Mathematica, 82 bytes

f[l_,s_,p_]:=Last@Reap[i=t=-1;Do[If[p@e,If[++i~Mod~s==0&&i>0,t++]];e~Sow~t,{e,l}]]

Ungolfed:

f[l_,s_,p_] :=                (* define a function that takes three    *)
                              (* arguments                             *)

  Last@Reap[                  (* collect and return results which were *)
                              (* gathered by the procedural loop below *)

    i=t=-1;                   (* initialize two counters               *)

    Do[                       (* start iterating over the list         *)

      If[p@e,                 (* if element passes predicate           *)
        If[                   (* then if preincremented i is 0 modulo  *)
          ++i~Mod~s==0&&i>0,  (* chunk size and i > 0                  *)
          t++                 (* increment t                           *)
        ]
      ];e~Sow~t,              (* finally sow the element tagged with   *)
                              (* the current value of t                *)

    {e,l}]                    (* e references current element of list  *)
                              (* l is the list itself                  *)
  ]

l is the input list; s is chunk size; p is an unnamed/anonymous/pure/lambda function that returns true/false operating on elements of the list.
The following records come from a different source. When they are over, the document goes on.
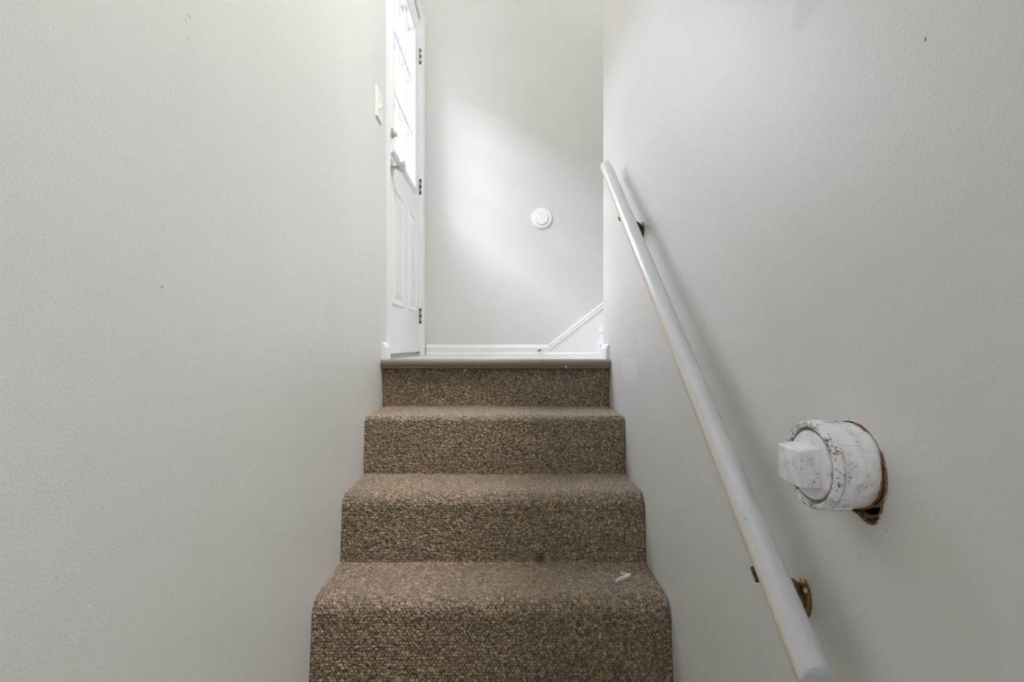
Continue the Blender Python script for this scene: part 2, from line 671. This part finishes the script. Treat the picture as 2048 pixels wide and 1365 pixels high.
# landing: floor, edge strip
struct('floor_landing', bx(XL, .60, 2.048, YF, ZL - .10, ZL), M['floor'])
bm = bmesh.new()
prof = [(2.075, ZL + .0018), (1.998, ZL + .0024), (1.988, ZL + .001), (1.9815, ZL - .004), (1.9795, ZL - .011),
        (1.982, ZL - .020), (1.988, ZL - .027), (1.990, ZL - .033), (2.047, ZL - .033), (2.047, ZL), (2.075, ZL)]
prism(bm, prof, 'X', XL + .001, XR - .001)
tag(link('stair_nosing', bm, M['nosing'], None, True), 'brown vinyl nosing strip along the edge of the landing, above the top carpeted riser', 'nosing strip')

# ------------------------------------------------------------------ base trim
BP = [(0, 0), (.0145, 0), (.0145, .046), (.0115, .050), (.0105, .057), (.006, .0635), (.002, .0665), (0, .067)]


def base_profile(t, h):
    return [(u / .0145 * t, v / .067 * h) for u, v in BP]


bm = bmesh.new()
prism(bm, [(XL + u, ZL + v) for u, v in base_profile(.0165, .071)], 'Y', 1.998, 2.080)
struct('baseboard_left', bm, M['trim'], True)
bm = bmesh.new()
P0 = base_profile(.014, .064)
prism(bm, [(XR - u, ZL + v) for u, v in P0], 'Y', 2.014, 2.138)
prism(bm, [(2.138 + u, ZL + v) for u, v in P0], 'X', XR - .014, .582)
struct('baseboard_right', bm, M['trim'], True)
bm = bmesh.new()
P1 = base_profile(.015, .062)
prism(bm, [(YF - u, ZL + v) for u, v in P1], 'X', -.470, .276)
bf = struct('baseboard_far', bm, M['trim'], True)
bm = bmesh.new()
q = [(YF - .0145, ZL)] + [(YF - .0145 - .013 * math.cos(a), ZL + .0145 * math.sin(a)) for a in [i * PI / 12 for i in range(7)]]
prism(bm, q, 'X', -.470, .583)
link('shoe_moulding', bm, M['trim'], bf, True)

# sloping skirt board of the upper flight, capped by a bead
S0x, S0z, SL = .276, ZL + .062, .785
x1 = XE
bm = bmesh.new()
prism(bm, [(S0x, ZL + .001), (x1, ZL + .001), (x1, S0z + (x1 - S0x) * SL - .012), (S0x, S0z - .012)], 'Y', YF - .013, YF - .0005)
sk = struct('trim_1', bm, M['trim'])
ln = math.hypot(1, SL)
ux, uz = 1 / ln, SL / ln
bm = bmesh.new()
sec = [(0, -.030), (.0145, -.030), (.0185, -.0265), (.0185, -.0215), (.0155, -.0185), (.0155, -.013), (.0185, -.009), (.0165, -.003), (.010, 0), (0, 0)]
A, B = [], []
for d, h in sec:
    # mitred at the lower end on a vertical line
    A.append(bm.verts.new((S0x, YF - d, S0z + h * ln * .93)))
    B.append(bm.verts.new((x1, YF - d, S0z + (x1 - S0x) * SL + h * ln)))
n = len(sec)
for i in range(n):
    j = (i + 1) % n
    bm.faces.new((A[i], A[j], B[j], B[i]))
bm.faces.new(A[::-1])
bm.faces.new(B)
link('cap_bead', bm, M['trim'], sk, True)

# upper flight, running to the right behind the stairwell wall
up = thing('upper_staircase', (.582, 2.6, ZL), 'white painted stairs rising to the right beside the sloping skirt board', 'staircase')
for i in range(7):
    xs = .582 + i * .2125
    z0 = ZL + i * .1668
    z1 = z0 + .1668
    link('riser', bx(xs, xs + .016, 2.156, YF - .0195, z0, z1 - .0368), M['trim'], up)
    if i == 6:
        break
    bm = bmesh.new()
    xe = xs + .2125 + .016
    prism(bm, [(xs - .005, z1 - .0360), (xs - .007, z1 - .030), (xs - .007, z1 - .008), (xs - .002, z1), (xe, z1), (xe, z1 - .0368), (xs, z1 - .0368)], 'Y', 2.156, YF - .0195)
    link('tread', bm, M['trim'], up)

# ================================================================== the door
door = struct_empty('door_1', ((XL + XL - .044) / 2, (DY0 + DY1) / 2, ZL))
GY0, GY1, GZ0, GZ1 = 2.196, 2.716, .863, 1.714
SX0, SX1 = XL - .044, XL
bm = holed([(DY0 + .006, -.038), (DY1 - .005, -.038), (DY1 - .005, DZ1 - .006), (DY0 + .006, DZ1 - .006)],
           [[(GY0, GZ0), (GY1, GZ0), (GY1, GZ1), (GY0, GZ1)]], 'X', SX0, SX1)
link('door_slab', bm, M['door'], door)


def ring_frame(name, y0, y1, z0, z1, prof, par, mat):
    """moulding run round a rectangle: prof = (inset from the rectangle, x)"""
    bm = bmesh.new()
    rings = []
    for ins, x in prof:
        rings.append([bm.verts.new((x, y, z)) for y, z in ((y0 + ins, z0 + ins), (y1 - ins, z0 + ins), (y1 - ins, z1 - ins), (y0 + ins, z1 - ins))])
    rings.append(rings[0])
    for A, B in zip(rings[:-1], rings[1:]):
        for i in range(4):
            j = (i + 1) % 4
            bm.faces.new((A[i], A[j], B[j], B[i]))
    return link(name, bm, mat, par)


for side, x_, s in (('in', XL, 1), ('out', SX0, -1)):
    ring_frame('lite_frame', GY0 - .032, GY1 + .032, GZ0 - .032, GZ1 + .032,
               [(0, x_ - s * .001), (.004, x_ + s * .006), (.010, x_ + s * .006), (.014, x_ + s * .010), (.028, x_ + s * .010), (.0325, x_ + s * .007), (.0335, x_ - s * .010), (.03, x_ - s * .010)], door, M['door'])
ys = [GY0 + (GY1 - GY0) * i / 3 for i in range(4)]
zs = [GZ0 + (GZ1 - GZ0) * i / 3 for i in range(4)]
GXm = (SX0 + SX1) / 2
for i in (1, 2):
    for x0, x1_ in ((GXm + .004, GXm + .016), (GXm - .016, GXm - .004)):
        link('muntin', bx(x0, x1_, ys[i] - .011, ys[i] + .011, GZ0, GZ1, bevel=.004), M['door'], door)
        link('muntin', bx(x0 + .0003, x1_ - .0003, GY0, GY1, zs[i] - .011, zs[i] + .011, bevel=.004), M['door'], door)
for i in range(3):
    for j in range(3):
        link('pane', bx(GXm - .0022, GXm + .0022, ys[i], ys[i + 1], zs[j], zs[j + 1]), M['glass'], door)

# two raised panels below the glass
for (y0, y1) in ((2.190, 2.440), (2.556, 2.788)):
    z0, z1 = .178, .708
    bm = bmesh.new()
    prof = [(0, XL + .0002), (.004, XL + .0045), (.010, XL + .0055), (.017, XL + .0040), (.021, XL + .0006), (.030, XL + .0006), (.050, XL + .0058)]
    rings = [[bm.verts.new((x, y, z)) for y, z in ((y0 + d, z0 + d), (y1 - d, z0 + d), (y1 - d, z1 - d), (y0 + d, z1 - d))] for d, x in prof]
    for A, B in zip(rings[:-1], rings[1:]):
        for i in range(4):
            j = (i + 1) % 4
            bm.faces.new((A[i], A[j], B[j], B[i]))
    bm.faces.new(rings[-1])
    link('raised_panel', bm, M['door'], door)

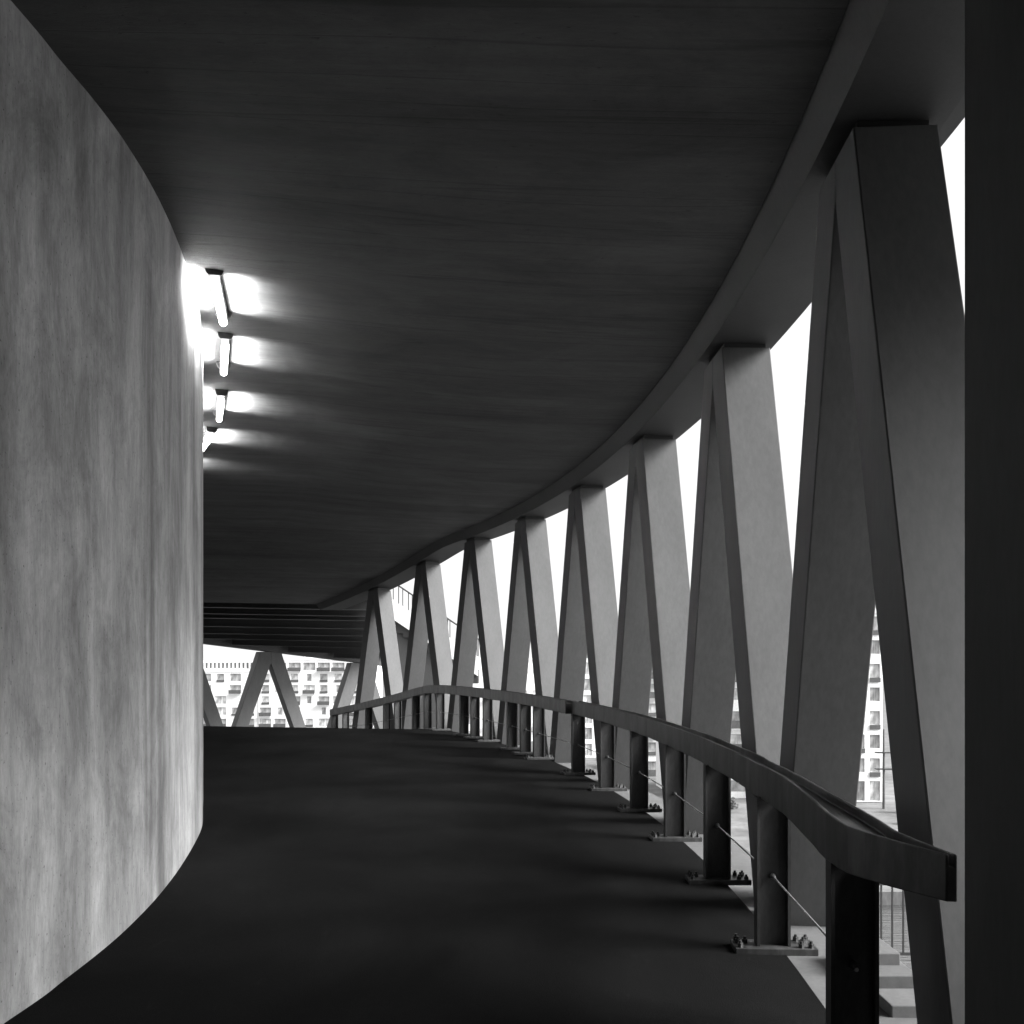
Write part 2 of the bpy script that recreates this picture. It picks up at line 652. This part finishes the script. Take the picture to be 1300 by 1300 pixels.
def make_lamp(L):
    root = empty("tube_lamp")
    h = L / 2
    # local y along the lamp, z=0 at the ceiling
    MB().box(-.04, .04, -h, h, -.075, .004).build("housing", M_BLACK, root, bevel=.005)
    for s in (-1, 1):
        e = [(-.08, .004), (.08, .004), (.068, -.055), (.05, -.075), (-.05, -.075), (-.068, -.055)]
        MB().prism(e, s * h, s * (h + .03), lambda u, w, d: (u, d, w)).build("end_cap", M_BLACK, root, bevel=.004)
    MB().tube([(0, -h - .01, -.125), (0, -h, -.125), (0, -h + .025, -.125), (0, h - .025, -.125), (0, h, -.125), (0, h + .01, -.125)], [.012, .028, .036, .036, .028, .012], 14).build("tube", M_TUBE, root, smooth=True)
    for nm, s_, up, spread, pw, wd in (("ceiling_beam", 1, 37, 76, POW_C, .05), ("wall_beam", -1, -4, 150, POW_W, .05)):
        ld = bpy.data.lights.get(nm)
        if ld is None:
            ld = bpy.data.lights.new(nm, 'AREA')
            ld.shape = 'RECTANGLE'
            ld.size, ld.size_y = wd, L - .12
            ld.energy = pw
            ld.spread = math.radians(spread)
        lo = bpy.data.objects.new(nm, ld)
        C.objects.link(lo)
        lo.parent = root
        lo.location = (s_ * .048, 0, -.125)
        d = Vector((s_ * math.cos(math.radians(up)), 0, math.sin(math.radians(up))))
        lo.rotation_euler = Matrix((Vector((0, 1, 0)).cross(-d), Vector((0, 1, 0)), -d)).transposed().to_euler()
    return root


lamp_lab = ["largest lit tube lamp on the ceiling, nearest along the curved wall", "second lit tube lamp along the curved wall, just behind the largest",
            "third lit tube lamp along the curved wall, fully in view", "fourth tube lamp, mostly hidden by the curved wall's edge",
            "fifth tube lamp, hidden behind the wall's edge, lighting the ceiling"]
LL = 1.05
lamp0 = make_lamp(LL)
for i, (ya, yb) in enumerate(lamp_spots):
    off = .225
    xa, xb = wall_x(ya) + off, wall_x(yb) + off
    ang = math.atan2(-(xb - xa), yb - ya)
    l = lamp0 if i == 0 else copy_tree(lamp0)
    xm, ym = (xa + xb) / 2, (ya + yb) / 2
    l.location = (xm, ym, Z_SLAB + zoff(xm, ym) + rise(xm, ym))
    l.rotation_euler = (0, 0, ang)
    tag(l, lamp_lab[i], "lamp", "tube lamps along the curved wall")

# ------------------------------------------------------------------ ribbed steel deck past the slab and its support row
BL0, BL1 = Vector((-12.4, 41.0)), Vector((-7.0, 45.5))
bdir = (BL1 - BL0).normalized()
bnrm = Vector((bdir.y, -bdir.x))           # towards the camera side
if bnrm.y > 0:
    bnrm = -bnrm


def soff_z(x, y):
    return Z_SLAB + zoff(x, y)


deck = empty("steel_deck", (-9, 38, soff_z(-9, 38)))
tag(deck, "dark ribbed steel deck overhead where the concrete ceiling ends", "steel deck")


def to_deck(v):
    return (v[0] + 9, v[1] - 38, v[2] - soff_z(-9, 38))


# plate over the ribs
pl = [(-26, 33.02), (-4.3, 33.02), (-4.45, 35), (-5.7, 47.0), (-14.6, 39.3), (-26, 39.3)]
mb = MB()
vt = [to_deck((x, y, soff_z(x, y) + .42)) for x, y in pl]
vb = [to_deck((x, y, soff_z(x, y) + .62)) for x, y in pl]
n = len(pl)
mb.faces(vt + vb, [tuple(range(n)), tuple(range(2 * n - 1, n - 1, -1))] + [(i, (i + 1) % n, n + (i + 1) % n, n + i) for i in range(n)])
mb.build("deck_plate", M_RIB, deck)


def back_y(x):
    return BL0.y + (x - BL0.x) * (BL1.y - BL0.y) / (BL1.x - BL0.x)


for yb in (33.6, 34.7, 35.5, 37.1, 38.6, 39.9, 41.4, 43.0, 44.4):
    x0 = max(-26.0, BL0.x + (yb + .5 - BL0.y) * (BL1.x - BL0.x) / (BL1.y - BL0.y)) if yb > 38.8 else -26.0
    x1 = -.131 * yb
    mb = MB()
    z0, z1 = soff_z(x0, yb), soff_z(x1, yb) - .05
    for (dy0, dy1, dz0, dz1) in ((-.16, .16, 0, .025), (-.008, .008, .025, .42)):
        v = []
        for (x, zz) in ((x0, z0), (x1, z1)):
            v += [to_deck((x, yb + dy0, zz + dz0)), to_deck((x, yb + dy1, zz + dz0)), to_deck((x, yb + dy1, zz + dz1)), to_deck((x, yb + dy0, zz + dz1))]
        mb.faces(v, [(0, 1, 2, 3), (7, 6, 5, 4), (0, 4, 5, 1), (1, 5, 6, 2), (2, 6, 7, 3), (3, 7, 4, 0)])
    mb.build("rib", M_RIBS, deck)

# edge beam over the back row
mb = MB()
path = [BL0 - bdir * 4.5, BL0, BL1, BL1 + bdir * 2.2]


def bfr(p, r, z):
    q = p - bnrm * r
    return (q.x, q.y, soff_z(p.x, p.y) + z)


mb.sweep([(-.12, -.02), (.5, -.02), (.5, .7), (-.12, .7)], path, bfr)
o = mb.build("edge_girder", M_BEAM)
tag(o, "sloping dark girder across the far end above the back row of columns", "girder")


def px_on_back(px):
    k = (px - 650) / 1300
    t = (k * BL0.y - BL0.x) / ((BL1.x - BL0.x) - k * (BL1.y - BL0.y))
    return BL0 + (BL1 - BL0) * t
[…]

Last@Reap[...] returns a list of lists of every element that was Sow-n inside of .... They are grouped into sublists by the second argument of e~Sow~t which is shorthand for Sow[e, t].

I had to initialize counters to -1 to handle a chunk size of 1, otherwise I would need to check Mod[i, s] (i~Mod~s) equal to 1, which could never happen.

The rest of the code is explained in the ungolfed block.